One of the biggest employment law changes facing UK employers is not about pay, leave, or flexible working. It is about dismissal risk.
From 1 January 2027, the qualifying period for ordinary unfair dismissal protection will reduce from 2 years to 6 months. At the same time, the government has confirmed broader reforms aimed at increasing fairness, improving workplace standards, and strengthening worker protections.
For SMEs, this is a major shift.
Historically, many employers viewed the first 12–24 months of employment as a relatively low-risk window for dismissal (subject to discrimination, whistleblowing, pregnancy, and other automatic unfair dismissal protections).
That window is about to narrow significantly.
The practical implication is simple:
Probation periods can no longer be managed informally.
Businesses that continue using “wait and see” management, vague feedback, and undocumented decisions will be exposed much sooner.
Businesses that adopt structured probation management will be far better protected.
Under current law, employees generally need 2 years’ continuous service to bring an ordinary unfair dismissal claim.
From 1 January 2027, that qualifying period will reduce to 6 months.
This means:
employees gain dismissal protection far earlier,
employers must make decisions more quickly,
probation management becomes strategically important,
poor documentation becomes a bigger liability.
This is one of the most significant changes to dismissal law in over a decade.
Most SME probation periods are typically:
3 months
6 months
occasionally extendable to 9 months
Notice the issue?
A standard 6-month probation period now sits directly against the unfair dismissal qualifying threshold.

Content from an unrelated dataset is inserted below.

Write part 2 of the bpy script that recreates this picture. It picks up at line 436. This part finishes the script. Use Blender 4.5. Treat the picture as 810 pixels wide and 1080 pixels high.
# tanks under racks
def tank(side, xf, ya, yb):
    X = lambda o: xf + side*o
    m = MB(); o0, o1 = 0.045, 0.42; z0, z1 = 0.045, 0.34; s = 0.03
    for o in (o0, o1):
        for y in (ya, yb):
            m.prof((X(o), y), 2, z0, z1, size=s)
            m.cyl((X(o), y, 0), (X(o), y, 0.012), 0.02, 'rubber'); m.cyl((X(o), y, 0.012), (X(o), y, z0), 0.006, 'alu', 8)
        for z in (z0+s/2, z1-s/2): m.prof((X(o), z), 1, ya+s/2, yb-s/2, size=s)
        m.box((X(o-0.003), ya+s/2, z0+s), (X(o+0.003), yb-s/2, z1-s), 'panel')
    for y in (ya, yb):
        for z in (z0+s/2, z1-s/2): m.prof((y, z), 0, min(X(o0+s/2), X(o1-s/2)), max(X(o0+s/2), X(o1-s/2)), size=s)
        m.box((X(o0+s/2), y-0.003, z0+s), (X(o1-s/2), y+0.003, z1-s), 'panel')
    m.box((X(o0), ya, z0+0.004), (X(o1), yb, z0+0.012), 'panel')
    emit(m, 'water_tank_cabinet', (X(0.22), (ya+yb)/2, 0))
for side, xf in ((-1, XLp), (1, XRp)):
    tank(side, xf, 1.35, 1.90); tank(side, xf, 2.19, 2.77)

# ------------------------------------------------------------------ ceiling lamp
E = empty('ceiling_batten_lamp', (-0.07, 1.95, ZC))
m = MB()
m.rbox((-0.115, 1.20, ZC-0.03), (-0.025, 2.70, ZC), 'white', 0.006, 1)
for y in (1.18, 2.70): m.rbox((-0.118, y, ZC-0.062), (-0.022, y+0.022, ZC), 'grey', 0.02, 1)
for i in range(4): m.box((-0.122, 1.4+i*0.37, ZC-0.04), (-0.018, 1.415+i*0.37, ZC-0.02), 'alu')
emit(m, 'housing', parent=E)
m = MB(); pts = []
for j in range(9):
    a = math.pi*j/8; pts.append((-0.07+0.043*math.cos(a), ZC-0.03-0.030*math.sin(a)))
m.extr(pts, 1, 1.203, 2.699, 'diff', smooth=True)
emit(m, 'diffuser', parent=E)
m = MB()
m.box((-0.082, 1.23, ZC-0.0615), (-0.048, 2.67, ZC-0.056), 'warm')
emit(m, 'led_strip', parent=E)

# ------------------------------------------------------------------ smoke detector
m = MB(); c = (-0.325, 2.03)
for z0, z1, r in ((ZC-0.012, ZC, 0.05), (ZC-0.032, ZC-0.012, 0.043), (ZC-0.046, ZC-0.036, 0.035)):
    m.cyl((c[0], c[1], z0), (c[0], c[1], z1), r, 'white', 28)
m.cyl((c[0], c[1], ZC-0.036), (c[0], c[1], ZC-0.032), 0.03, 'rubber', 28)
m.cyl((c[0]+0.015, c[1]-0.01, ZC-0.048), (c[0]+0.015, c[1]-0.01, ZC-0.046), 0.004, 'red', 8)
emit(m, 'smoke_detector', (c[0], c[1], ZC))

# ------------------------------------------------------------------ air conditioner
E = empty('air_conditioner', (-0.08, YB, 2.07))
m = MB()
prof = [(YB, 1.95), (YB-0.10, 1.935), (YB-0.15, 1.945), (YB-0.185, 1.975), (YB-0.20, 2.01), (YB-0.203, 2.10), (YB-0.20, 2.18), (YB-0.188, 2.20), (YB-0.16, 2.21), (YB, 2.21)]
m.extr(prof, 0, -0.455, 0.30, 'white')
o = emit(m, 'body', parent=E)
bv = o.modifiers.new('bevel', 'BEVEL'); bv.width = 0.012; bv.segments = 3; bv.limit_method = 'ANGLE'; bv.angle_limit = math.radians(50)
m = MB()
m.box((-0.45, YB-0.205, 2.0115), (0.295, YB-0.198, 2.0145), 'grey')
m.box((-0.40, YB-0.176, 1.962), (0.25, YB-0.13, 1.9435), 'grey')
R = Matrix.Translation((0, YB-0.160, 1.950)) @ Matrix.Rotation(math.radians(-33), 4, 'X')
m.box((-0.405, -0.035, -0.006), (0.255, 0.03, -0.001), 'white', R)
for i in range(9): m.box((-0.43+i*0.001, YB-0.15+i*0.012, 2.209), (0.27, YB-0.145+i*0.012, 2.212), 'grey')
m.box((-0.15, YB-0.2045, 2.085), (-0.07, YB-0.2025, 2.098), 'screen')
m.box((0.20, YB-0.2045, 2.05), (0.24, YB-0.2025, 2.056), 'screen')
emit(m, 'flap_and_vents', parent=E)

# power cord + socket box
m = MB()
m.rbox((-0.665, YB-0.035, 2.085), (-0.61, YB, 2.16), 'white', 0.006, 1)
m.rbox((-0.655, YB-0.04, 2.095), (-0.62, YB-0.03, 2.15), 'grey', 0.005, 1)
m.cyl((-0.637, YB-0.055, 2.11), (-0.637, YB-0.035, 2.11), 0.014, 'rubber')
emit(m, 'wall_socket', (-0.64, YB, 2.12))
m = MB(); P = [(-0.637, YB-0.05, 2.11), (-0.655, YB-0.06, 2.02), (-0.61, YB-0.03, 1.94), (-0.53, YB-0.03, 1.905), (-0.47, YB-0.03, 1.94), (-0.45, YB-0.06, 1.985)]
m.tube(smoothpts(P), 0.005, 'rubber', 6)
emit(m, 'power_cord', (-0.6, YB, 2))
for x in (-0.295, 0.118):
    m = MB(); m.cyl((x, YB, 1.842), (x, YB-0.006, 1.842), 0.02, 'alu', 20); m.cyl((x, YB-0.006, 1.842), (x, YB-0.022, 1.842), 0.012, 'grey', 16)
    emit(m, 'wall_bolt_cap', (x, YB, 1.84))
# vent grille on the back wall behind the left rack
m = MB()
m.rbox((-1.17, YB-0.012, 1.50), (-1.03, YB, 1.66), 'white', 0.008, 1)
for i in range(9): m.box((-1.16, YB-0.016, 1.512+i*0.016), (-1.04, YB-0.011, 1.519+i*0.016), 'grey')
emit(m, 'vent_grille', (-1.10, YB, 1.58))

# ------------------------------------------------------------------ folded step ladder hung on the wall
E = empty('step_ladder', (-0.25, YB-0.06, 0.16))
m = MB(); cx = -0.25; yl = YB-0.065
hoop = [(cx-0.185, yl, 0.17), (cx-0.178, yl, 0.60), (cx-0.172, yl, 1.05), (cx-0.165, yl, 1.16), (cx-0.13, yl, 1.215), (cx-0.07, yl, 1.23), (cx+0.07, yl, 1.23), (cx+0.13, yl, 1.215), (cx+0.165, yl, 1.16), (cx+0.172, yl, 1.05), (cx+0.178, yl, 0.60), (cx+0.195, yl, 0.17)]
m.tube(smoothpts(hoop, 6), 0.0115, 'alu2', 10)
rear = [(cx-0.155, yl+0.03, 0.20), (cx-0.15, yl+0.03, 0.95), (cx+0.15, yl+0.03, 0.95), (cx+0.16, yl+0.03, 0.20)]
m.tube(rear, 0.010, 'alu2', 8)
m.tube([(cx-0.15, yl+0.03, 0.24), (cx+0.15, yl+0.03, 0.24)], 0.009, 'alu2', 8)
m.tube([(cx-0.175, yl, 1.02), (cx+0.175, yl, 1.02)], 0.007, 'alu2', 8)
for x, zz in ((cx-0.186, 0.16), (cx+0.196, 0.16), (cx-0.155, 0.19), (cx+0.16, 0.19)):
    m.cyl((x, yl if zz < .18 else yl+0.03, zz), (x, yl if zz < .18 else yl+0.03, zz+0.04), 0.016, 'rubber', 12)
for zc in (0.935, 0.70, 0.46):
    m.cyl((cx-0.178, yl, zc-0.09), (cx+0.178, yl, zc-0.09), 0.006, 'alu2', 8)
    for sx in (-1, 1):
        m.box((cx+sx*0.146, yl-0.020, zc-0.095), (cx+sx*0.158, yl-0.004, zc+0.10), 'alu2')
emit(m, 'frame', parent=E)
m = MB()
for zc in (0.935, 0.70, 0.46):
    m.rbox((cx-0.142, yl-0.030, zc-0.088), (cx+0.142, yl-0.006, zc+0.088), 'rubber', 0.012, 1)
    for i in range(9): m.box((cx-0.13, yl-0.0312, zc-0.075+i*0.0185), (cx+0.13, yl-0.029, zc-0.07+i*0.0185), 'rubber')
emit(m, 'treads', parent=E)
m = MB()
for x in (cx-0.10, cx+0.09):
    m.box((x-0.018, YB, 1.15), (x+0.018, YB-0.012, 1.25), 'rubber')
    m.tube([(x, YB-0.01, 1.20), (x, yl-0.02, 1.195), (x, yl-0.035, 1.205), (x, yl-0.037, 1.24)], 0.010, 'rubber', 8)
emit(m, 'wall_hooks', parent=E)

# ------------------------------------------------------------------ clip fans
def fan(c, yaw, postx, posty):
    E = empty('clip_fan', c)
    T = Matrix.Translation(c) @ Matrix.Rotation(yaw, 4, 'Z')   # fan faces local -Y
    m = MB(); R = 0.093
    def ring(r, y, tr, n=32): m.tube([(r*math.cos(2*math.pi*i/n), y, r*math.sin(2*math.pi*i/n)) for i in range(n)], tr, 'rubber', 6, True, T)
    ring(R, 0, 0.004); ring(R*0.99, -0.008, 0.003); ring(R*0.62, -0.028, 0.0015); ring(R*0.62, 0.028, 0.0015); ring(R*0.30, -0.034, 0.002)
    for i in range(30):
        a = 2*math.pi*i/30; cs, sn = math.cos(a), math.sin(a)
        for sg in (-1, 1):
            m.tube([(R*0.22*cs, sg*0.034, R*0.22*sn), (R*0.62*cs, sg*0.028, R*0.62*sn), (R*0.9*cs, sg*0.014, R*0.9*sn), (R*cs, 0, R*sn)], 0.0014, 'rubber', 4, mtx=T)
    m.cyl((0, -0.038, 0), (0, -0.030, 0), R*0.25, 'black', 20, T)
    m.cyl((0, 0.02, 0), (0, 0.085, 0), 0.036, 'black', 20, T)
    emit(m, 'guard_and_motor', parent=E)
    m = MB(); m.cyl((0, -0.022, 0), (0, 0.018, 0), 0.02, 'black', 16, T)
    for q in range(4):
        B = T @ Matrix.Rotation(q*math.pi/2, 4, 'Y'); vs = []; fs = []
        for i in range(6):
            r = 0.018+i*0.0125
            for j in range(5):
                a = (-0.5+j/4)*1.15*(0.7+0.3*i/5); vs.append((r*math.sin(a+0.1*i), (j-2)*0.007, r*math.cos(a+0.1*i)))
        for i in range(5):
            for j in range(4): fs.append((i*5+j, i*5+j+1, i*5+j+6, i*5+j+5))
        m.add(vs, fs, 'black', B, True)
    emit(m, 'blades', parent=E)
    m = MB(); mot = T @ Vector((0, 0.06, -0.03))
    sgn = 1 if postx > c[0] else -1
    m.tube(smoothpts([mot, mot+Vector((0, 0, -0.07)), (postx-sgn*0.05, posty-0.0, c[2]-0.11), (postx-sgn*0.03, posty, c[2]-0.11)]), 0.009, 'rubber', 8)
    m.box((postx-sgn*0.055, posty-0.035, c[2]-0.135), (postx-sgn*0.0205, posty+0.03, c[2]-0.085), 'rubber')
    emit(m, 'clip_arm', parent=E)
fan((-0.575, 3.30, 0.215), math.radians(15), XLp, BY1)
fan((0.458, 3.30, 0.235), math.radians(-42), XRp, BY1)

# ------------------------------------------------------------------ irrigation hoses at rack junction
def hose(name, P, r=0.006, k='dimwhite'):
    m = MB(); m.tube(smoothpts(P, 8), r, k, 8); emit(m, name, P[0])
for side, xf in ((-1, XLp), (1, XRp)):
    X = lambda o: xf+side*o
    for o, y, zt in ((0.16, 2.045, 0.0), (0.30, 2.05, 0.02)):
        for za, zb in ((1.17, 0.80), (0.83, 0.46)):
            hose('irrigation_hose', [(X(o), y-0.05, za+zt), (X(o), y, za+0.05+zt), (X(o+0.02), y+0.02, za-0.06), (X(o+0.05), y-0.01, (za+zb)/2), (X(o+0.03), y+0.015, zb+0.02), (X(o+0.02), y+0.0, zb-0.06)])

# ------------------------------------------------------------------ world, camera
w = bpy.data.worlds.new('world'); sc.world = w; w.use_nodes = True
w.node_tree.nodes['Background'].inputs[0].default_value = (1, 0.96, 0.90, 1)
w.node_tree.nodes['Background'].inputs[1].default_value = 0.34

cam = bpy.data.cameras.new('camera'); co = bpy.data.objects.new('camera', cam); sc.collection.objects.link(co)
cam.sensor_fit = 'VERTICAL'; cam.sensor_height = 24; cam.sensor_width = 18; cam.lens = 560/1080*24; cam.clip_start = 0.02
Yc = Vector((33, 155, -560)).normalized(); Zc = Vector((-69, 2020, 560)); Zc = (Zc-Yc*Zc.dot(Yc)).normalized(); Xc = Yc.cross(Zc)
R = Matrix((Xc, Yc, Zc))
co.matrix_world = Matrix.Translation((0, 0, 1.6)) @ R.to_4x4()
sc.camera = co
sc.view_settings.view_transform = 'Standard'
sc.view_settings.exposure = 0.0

That creates a commercial and legal pressure point.
Employers will need to know — before the 6-month point — whether:
✓ the employee is meeting expectations
✓ concerns exist
✓ support has been offered
✓ improvement is realistic
✓ employment should continue
The luxury of delayed decision-making is shrinking.
The most common probation mistake is silence.
Managers think: “Let’s give them more time.”
Then:
performance concerns are not documented,
standards are not clarified,
meetings do not happen,
support is not offered,
concerns are raised late.
Near month five or six:
“This is not working.”
At that point, the business may have very little evidence supporting the decision. That creates risk.
1) Tighten probation periods
Best practice for many SMEs will likely become:
3–4 month probation, with a clearly documented short extension where justified.
This gives employers:
earlier clarity,
more decision-making runway,
time to address concerns properly before 6 months.
Waiting until month 6 is too late.
2) Formal review checkpoints
Introduce:
30-day review
60-day review
90-day review
extension review (if needed)
Document:
performance
conduct
attendance
training needs
support given
next steps
Documentation becomes protection.
3) Raise concerns early
Do not store feedback.
Address:
lateness
quality concerns
behavioural issues
attendance patterns
communication problems
Early clarity = fairer process.
4) Support improvement
Employers should evidence:
✓ coaching
✓ additional training
✓ clearer objectives
✓ mentoring
✓ reasonable adjustments where relevant
This supports reasonableness.
5) Consider legal overlap
Remember:
Employees already have day-one protection in areas such as:
discrimination
whistleblowing detriment
family leave protections
statutory rights assertions
And from April 2026 there are strengthened day-one rights around SSP, paternity leave, and unpaid parental leave, increasing overlap between dismissal decisions and statutory protection.
Dismissal decisions during probation may therefore carry multiple legal angles.
Business groups have already raised concerns that wider employment reforms may increase hiring caution and operational cost. Coverage by BBC highlights growing debate around how employment reforms may affect business confidence, hiring decisions, and labour flexibility.
For SMEs, the practical answer is not reducing hiring.
It is improving hiring, and people management process.
Good HR process becomes commercial protection.
Before month 4–5, ask:
✓ Have expectations been clearly set?
✓ Are reviews documented?
✓ Have concerns been raised?
✓ Has support been offered?
✓ Have reasonable adjustments been considered?
✓ Is extension justified?
✓ Can we objectively explain our decision?
If not, review your probation framework now.
The 6-month unfair dismissal rule changes the purpose of probation.
Probation is no longer simply:
“a trial period”
It becomes:
a structured assessment process that must be actively managed.
For SMEs, the businesses that adapt early will:
✔ reduce legal risk
✔ improve hiring decisions
✔ strengthen management capability
✔ avoid expensive disputes
The businesses that keep managing probation informally will become increasingly exposed.